** Start Recorded information **

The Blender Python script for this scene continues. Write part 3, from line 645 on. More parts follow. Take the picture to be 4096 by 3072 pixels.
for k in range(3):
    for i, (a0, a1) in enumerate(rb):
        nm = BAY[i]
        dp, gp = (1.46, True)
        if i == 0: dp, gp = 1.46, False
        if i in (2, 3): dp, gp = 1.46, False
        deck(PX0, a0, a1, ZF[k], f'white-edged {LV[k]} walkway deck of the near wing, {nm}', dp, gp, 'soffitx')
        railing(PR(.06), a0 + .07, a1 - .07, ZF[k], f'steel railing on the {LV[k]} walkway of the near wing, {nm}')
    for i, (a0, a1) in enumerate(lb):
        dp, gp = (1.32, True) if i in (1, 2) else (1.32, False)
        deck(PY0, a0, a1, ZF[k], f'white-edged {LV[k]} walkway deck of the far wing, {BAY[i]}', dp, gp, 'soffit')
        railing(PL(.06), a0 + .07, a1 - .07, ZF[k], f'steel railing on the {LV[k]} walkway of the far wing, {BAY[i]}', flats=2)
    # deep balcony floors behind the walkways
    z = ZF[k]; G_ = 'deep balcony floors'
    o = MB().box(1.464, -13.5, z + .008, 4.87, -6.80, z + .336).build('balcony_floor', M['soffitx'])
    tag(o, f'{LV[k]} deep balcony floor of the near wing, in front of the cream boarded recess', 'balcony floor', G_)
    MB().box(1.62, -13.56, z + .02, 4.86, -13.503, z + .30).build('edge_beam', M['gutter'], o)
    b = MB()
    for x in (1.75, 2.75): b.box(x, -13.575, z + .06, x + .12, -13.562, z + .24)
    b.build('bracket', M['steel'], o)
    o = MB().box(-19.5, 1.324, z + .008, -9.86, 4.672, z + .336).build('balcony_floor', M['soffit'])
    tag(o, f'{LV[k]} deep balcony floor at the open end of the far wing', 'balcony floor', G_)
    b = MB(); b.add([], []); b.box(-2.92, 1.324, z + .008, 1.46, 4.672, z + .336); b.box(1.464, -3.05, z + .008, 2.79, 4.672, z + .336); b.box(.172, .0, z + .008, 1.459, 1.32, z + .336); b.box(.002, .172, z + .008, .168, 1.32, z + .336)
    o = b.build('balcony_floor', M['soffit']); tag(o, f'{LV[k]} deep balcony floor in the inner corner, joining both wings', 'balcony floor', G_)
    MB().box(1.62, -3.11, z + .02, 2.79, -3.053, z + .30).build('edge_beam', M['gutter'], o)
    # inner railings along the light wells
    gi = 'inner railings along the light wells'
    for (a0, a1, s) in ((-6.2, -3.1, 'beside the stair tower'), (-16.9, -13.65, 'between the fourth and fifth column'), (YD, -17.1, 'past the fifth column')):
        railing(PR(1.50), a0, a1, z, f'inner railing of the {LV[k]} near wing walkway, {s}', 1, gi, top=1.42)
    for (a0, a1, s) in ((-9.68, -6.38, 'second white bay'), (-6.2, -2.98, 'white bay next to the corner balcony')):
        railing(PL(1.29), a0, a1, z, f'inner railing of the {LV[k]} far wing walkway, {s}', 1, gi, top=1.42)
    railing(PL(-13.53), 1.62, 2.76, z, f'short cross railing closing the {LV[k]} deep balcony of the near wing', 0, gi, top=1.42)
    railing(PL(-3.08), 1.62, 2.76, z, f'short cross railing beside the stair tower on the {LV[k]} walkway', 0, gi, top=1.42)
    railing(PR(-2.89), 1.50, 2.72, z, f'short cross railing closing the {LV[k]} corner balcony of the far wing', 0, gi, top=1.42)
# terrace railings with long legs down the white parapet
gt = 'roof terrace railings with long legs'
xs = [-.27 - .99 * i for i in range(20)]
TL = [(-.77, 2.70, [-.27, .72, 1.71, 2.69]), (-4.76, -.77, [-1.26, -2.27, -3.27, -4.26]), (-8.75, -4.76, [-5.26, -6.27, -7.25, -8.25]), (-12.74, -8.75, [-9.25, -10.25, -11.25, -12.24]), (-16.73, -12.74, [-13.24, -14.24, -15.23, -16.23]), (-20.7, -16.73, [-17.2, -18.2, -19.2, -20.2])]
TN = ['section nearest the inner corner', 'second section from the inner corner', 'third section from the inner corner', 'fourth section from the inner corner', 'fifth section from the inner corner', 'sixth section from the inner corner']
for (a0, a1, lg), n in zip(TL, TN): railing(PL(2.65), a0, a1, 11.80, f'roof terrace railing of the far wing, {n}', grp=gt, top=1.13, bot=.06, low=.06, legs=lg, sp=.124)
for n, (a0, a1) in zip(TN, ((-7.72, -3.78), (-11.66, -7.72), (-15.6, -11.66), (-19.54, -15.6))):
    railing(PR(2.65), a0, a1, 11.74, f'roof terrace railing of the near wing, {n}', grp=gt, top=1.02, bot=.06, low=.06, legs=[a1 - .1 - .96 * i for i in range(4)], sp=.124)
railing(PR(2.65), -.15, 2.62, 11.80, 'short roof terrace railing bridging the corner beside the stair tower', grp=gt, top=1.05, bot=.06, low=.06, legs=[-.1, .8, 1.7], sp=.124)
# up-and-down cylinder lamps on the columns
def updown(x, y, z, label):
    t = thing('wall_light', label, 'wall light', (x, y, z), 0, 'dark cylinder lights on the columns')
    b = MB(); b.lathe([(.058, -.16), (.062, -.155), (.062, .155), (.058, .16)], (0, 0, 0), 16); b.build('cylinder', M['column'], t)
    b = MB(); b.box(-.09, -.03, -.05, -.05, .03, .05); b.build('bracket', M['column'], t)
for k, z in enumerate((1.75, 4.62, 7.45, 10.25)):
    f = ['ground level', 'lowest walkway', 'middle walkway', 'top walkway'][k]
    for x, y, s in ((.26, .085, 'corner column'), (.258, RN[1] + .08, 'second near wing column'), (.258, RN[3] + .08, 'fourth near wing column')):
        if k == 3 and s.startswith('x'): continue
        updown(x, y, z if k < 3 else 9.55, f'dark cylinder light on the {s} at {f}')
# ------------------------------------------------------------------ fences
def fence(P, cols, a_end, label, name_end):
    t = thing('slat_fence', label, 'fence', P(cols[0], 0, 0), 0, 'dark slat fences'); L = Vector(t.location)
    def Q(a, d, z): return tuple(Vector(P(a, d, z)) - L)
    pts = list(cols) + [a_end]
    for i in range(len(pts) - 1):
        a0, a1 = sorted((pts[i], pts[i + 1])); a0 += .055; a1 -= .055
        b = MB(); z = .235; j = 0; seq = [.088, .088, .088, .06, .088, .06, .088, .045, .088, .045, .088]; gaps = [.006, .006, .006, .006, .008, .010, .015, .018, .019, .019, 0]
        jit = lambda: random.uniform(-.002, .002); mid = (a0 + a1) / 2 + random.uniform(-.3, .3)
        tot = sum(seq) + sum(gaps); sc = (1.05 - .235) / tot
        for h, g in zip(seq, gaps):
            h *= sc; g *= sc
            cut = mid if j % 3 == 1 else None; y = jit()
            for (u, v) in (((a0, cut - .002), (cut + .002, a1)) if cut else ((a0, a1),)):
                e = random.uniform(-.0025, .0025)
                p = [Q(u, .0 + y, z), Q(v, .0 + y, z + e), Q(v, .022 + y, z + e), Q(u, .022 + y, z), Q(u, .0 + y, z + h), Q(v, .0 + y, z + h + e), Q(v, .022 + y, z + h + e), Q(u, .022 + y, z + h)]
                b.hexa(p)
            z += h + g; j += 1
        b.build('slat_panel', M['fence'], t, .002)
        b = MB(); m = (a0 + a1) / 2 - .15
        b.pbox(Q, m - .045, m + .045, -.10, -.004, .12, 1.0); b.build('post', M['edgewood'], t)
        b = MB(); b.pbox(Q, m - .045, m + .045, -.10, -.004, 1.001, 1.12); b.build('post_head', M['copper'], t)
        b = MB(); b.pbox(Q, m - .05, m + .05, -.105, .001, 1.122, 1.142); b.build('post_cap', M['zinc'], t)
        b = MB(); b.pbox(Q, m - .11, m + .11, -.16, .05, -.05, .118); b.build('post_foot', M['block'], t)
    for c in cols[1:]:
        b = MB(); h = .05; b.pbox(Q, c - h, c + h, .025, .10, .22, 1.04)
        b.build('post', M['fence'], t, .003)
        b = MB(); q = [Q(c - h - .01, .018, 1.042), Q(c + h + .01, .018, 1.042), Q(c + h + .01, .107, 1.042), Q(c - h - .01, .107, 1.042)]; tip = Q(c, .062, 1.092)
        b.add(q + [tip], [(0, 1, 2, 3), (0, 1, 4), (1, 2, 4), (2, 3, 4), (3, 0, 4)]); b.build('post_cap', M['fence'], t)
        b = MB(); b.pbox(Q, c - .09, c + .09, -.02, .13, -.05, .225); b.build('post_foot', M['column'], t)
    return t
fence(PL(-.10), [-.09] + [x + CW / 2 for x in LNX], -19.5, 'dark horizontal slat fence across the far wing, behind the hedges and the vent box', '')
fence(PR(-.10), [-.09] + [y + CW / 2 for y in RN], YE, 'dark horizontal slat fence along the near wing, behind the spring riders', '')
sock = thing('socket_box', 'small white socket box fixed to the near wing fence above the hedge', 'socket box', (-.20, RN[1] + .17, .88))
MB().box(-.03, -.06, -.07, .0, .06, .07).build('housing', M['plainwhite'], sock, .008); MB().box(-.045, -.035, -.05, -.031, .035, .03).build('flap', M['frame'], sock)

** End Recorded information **

◆ **Brief**
Lines of the material that contain the word "from" are to be gathered.

◆ **Correct result**
The Blender Python script for this scene continues. Write part 3, from line 645 on. More parts follow. Take the picture to be 4096 by 3072 pixels.
TN = ['section nearest the inner corner', 'second section from the inner corner', 'third section from the inner corner', 'fourth section from the inner corner', 'fifth section from the inner corner', 'sixth section from the inner corner']